#31 — Voz propia

Corría el año 1977, ocho años después de haber llegado a California, cuando Jim Jocoy (Corea del Sur, 1952) decidió dejar de estudiar, agarrar una cámara y salir a recorrer San Francisco. Extremadamente tímido, solitario y aburrido, recuerda que “necesitaba hacer algo para matar el tiempo, no tenía ninguna pasión ni ningún talento, no sabía cómo comunicarme con el mundo exterior”.
“En la Bahía siempre están pasando cosas, incluso antes de que esas cosas tengan nombre o se reconozcan formalmente”, recuerda, y aunque se refería particularme a la palpitante escena del punk westero, la que lo adoptó como uno de sus fotógrafos más mimados, también podría ser una visión autobiográfica, “en ese andar empecé a conocerme, y sí, al final sí tenía una pasión, y esa ansiedad que me generaban ciertas personas o situaciones era, en realidad, una atracción. Casualmente, todas esas personas y situaciones que me atraían estaban haciendo de este mundo un lugar mas interesante, y yo empecé a fotografiarlos desesperadamente, porque esos sujetos estaban desbordados de creatividad y de necesidades expresivas de las más diversas: sus ropas, pelos, poesías, música, sus bailes.

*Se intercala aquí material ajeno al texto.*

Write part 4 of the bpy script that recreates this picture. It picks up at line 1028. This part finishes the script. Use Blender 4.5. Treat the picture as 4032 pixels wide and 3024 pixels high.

Empecé a sacarles fotos para poder comunicarme con ellos desde el lugar en el que había logrado sentirme bien, atrás de la cámara, pero también para guardar el arte que representaban ellos para mí, no quería perder esa sensación”.
Esa desesperación con la que Jocoy fotografió a los punks del oeste es una gran marca que atraviesa su obra, una obra que seduce porque es bruta, sin especulación, poderosamente humana y, aunque la libertad sea pura subjetividad en lo personal y un hecho político en lo colectivo, podemos decir que -en su forma de mirar y capturar- hay un ideario noble de lo que es el sentimiento de ser libre asociado a la naturaleza de lo vivo, a la elección de ser y estar vivo.
Por eso, Jocoy aporta a la fotografía mucho más que sus piezas, aporta un entramado por el cual la búsqueda creativa se desmitifica y se carnaliza en lo procesal. Esto, claro, delata su alto costo, porque no hay búsqueda, proceso, creación ni carnalización que no sea ardua, que no sea lastimosa, pero también es lo deseante y lo revelador lo que sostiene la promulgación de la voz propia. Y de todo ese acto sucede lo edificante, la emboscada a la censura en todas sus formas, empezando por la autocensura, que, en definitiva, es otra forma de legitimar los aleccionamientos sobre la experiencia sensorial. Y si algo tenemos que tener en claro a esta altura de los siglos, es que todo aleccionamiento es moralizante, regulador e interesado, o sea, opresor. Y hay demasiada opresión allá afuera como para, además, ser uno mismo el que se pone el pie en la cara.